O protestantismo pentecostal, terceiro e último ramo, é dividido pelos sociólogos em duas classes: pentecostalismo tradicional e neopentecostalismo. O pentecostalismo tradicional, do qual faz parte a Assembléia de Deus, nasceu com o mover do Espírito Santo no fim do século 19 e começo do 20. Vários protestantes de todas as denominações históricas redescobriram e receberam a experiência do batismo no Espírito Santo como bênção subseqüente à Salvação, com evidência física de se falar em outras línguas. Tal experiência significava um revestimento de poder do Alto, que possibilita ao cristão o uso de dons espirituais que há séculos haviam sido relegados pela Igreja. O título "pentecostal" é uma referência ao episódio de Atos 2, ocorrido no período da festa judaica chamada Pentecostes.
No início desse movimento, a idéia não era abrir novas igrejas, mas reavivar o fulgor protestante, fazendo com que os cristãos se voltassem a algumas doutrinas esquecidas. Como as igrejas não aceitavam tais manifestações, os cristãos "pentecostalizados", expulsos de suas congregações de origem, se agruparam e formaram outras igrejas, fazendo nascer o ramo pentecostal, consolidado durante os anos. Foi assim que nasceram as igrejas Assembléia de Deus, O Evangelho Quadrangular, Igreja de Deus, Igreja de Cristo, Assembléia de Cristo (essas três últimas são dos EUA; as brasileiras que detêm esses nomes, e não são fruto do trabalho de missionários dessas denominações norte-americanas, são neopentecostais), Igreja Pentecostal (há várias igrejas pentecostais tradicionais no mundo com esse título), etc.
Dentro do pentecostalismo tradicional, há algumas denominações mais novas que são incluídas, tais como O Brasil para Cristo (fundada em 1955) e as igrejas renovadas: Batista Renovada, Presbiteriana Renovada, Metodista Wesleyana, etc. Algumas destas últimas são um tanto recentes no Brasil, sendo mais antigas em outros países. Há outros sociólogos que classificam algumas delas como neopentecostais.
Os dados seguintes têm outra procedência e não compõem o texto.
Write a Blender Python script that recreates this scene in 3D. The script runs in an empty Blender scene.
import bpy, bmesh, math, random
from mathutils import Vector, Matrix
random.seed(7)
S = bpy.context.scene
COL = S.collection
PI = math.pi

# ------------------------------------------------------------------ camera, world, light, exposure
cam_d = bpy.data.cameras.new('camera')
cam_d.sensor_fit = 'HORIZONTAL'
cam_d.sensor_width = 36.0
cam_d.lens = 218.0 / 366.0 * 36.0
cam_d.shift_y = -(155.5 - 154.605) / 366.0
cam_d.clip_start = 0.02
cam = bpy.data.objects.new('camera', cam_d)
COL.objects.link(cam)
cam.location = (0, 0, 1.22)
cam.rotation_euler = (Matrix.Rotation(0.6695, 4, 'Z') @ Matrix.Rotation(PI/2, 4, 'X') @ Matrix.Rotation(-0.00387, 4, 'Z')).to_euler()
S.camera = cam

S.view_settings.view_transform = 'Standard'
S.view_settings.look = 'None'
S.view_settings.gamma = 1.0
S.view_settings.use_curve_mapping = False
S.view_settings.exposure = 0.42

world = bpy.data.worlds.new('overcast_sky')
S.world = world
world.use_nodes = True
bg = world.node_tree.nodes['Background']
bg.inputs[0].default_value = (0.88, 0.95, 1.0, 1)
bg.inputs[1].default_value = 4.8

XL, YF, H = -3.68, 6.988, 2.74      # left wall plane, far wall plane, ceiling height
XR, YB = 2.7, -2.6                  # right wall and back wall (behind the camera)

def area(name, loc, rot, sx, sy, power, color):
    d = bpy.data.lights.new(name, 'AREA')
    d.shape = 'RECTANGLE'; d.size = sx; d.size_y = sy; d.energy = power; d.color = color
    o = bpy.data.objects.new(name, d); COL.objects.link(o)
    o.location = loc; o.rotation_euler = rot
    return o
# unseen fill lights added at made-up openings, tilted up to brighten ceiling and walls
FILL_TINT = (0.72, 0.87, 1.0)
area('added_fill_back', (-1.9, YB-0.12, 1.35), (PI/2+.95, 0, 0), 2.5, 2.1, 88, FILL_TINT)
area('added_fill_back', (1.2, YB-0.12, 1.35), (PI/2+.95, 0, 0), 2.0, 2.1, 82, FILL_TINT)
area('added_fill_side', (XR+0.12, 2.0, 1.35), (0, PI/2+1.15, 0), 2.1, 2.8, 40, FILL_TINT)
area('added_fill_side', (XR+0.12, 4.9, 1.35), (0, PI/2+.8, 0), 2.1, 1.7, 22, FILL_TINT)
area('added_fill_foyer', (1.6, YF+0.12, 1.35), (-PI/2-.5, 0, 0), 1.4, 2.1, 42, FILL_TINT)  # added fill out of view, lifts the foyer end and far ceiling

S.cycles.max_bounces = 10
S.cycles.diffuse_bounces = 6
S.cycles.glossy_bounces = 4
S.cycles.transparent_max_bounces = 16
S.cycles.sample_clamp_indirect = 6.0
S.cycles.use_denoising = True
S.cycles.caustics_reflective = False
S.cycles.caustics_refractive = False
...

O neopentecostalismo surge na década de 70. Ele compreende denominações como a Universal do Reino de Deus, as comunidades evangélicas, os centros de evangelismo e adoração (muito comuns nos EUA), a Igreja da Graça e tantas outras. É incalculável o número de igrejas neopentecostais no Brasil. A cada semana nascem mais no nosso país. No mundo, então, é uma loucura. As igrejas neopentecostais são caracterizadas por modismos teológicos, inconsistências doutrinárias, o uso de elementos de toque na liturgia, a ênfase no exorcismo e curas, teologia da prosperidade e sincretismo religioso.
Retrocesso
Outra constatação é que o bojo neopentecostal também não pode julgar-se herdeiro da Reforma se seus princípios batem de frente com pontos básicos e inegociáveis do protestantismo. Não queremos generalizar, mas muitos desses grupos pregam e praticam coisas que envergonham o protestantismo. Em alguns casos, toda a doutrina protestante chega a ser destruída. Se não, vejamos: Não seria a promessa de felicidade, bênçãos e vitória através de uma contribuição financeira mais que generosa a volta do princípio da venda de indulgências e bênçãos? Não seria o uso de elementos como galhinho de arruda, sal grosso e copo d'água na liturgia uma volta ao misticismo medieval, tão condenado pelos reformadores? A teologia da maldição hereditária e da prosperidade não seriam um vilipêndio à doutrina da graça?